The notion of ‘supposition’ (or rather its modern equivalents denotation, connotation, reference, meaning) is now treated in most Philosophy Departments under the rubric of Philosophy of Language and in that dispensation, is no less controversial than it was for the medievals. The subject is enormously complex and controversial and no two thinkers treat it in exactly the same way. The account in McCall is (necessarily) simplified and streamlined. (Apart from material, real and logical supposition, other thinkers discuss absolute and personal supposition!)

All that being said, the distinction between material supposition and all other kinds is pretty obvious. The problems arise in trying to distinguish between real supposition and logical supposition. One test is to ask yourself whether the predicate in a proposition can apply to the particulars that lie under a subject. If it can, then the supposition of the subject term is likely to be real rather than logical.

Your question pertains to a proposition such as ‘Justice is a virtue’ and here, the test doesn’t yield an obvious solution. It seems odd to think of their being particular justices but, if there were any such, they would each be virtues. That being so, the supposition here is real rather than logical.

Maritain’s book doesn’t cover informal logic.

Most handbooks on logic contain little more than you find in McCall. If you really want to investigate this topic, you need to go to specialist texts or back to the originals. In terms of drawing a contrast between logic as it was traditionally conceived and modern logic, Maritain’s book is good but the book that specifically deals with the topic is Henry Veatch’s Two Logics.
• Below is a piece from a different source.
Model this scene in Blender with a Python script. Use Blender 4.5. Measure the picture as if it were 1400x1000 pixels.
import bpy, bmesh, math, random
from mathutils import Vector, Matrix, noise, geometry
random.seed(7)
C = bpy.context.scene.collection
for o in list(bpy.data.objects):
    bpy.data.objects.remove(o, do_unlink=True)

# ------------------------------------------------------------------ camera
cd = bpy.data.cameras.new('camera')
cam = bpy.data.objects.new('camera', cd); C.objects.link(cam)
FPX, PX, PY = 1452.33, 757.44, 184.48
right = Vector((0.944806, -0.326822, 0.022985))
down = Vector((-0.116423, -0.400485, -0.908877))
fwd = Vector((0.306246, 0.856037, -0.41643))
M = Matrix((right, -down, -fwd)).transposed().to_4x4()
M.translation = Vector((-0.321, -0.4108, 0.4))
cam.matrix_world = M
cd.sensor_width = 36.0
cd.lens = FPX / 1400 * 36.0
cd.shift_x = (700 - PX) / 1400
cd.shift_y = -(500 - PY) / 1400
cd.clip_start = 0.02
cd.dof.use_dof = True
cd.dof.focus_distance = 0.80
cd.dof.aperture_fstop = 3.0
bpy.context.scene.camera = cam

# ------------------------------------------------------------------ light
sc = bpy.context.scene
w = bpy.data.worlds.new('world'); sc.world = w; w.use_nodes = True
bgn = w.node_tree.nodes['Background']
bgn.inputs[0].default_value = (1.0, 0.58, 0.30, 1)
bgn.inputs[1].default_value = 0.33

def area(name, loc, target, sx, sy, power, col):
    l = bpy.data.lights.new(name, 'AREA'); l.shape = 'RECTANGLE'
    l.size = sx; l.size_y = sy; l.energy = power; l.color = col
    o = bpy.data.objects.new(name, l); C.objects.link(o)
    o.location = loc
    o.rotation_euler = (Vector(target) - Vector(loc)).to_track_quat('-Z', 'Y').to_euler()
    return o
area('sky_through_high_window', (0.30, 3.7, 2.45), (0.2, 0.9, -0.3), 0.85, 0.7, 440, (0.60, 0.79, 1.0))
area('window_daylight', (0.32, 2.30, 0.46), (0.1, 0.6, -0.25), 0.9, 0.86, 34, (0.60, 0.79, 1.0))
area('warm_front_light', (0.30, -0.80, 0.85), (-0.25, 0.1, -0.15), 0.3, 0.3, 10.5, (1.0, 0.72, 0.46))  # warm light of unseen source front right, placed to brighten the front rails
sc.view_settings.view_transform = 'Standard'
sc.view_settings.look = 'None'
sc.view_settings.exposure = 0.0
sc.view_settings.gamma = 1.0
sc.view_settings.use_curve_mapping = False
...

Let me give you a specific example of how the two logics differ.

In classical logic, the relationships on the square of opposition all hold completely independently of whether or not the terms in the propositions actually refer to anything in reality or not. The logical relationships are, as it were, meaning relationships, and questions of existence are not relevant..

In modern logic, only contradiction on the square of opposition holds. The reason for this is that for this logic, universal propositions are taken hypothetically and, as such, are deemed to be true even if the antecedent clause of the conditional is false! So, ‘All unicorns are wonderful’ would, for modern logic, be a true proposition. Bu the subordinate proposition, ‘Some unicorns are wonderful’ wold not be true unless there were in fact unicorns. So, for modern logic, the universal could be true but the subordinate proposition false.

For classical logic, however, the question of existence doesn’t arise here.

This has been a long response to a short question and may give you more headaches than it cures. The topics you are raising are important and controversial but with respect to gaining a facility in the formal side of logic, they are not completely relevant.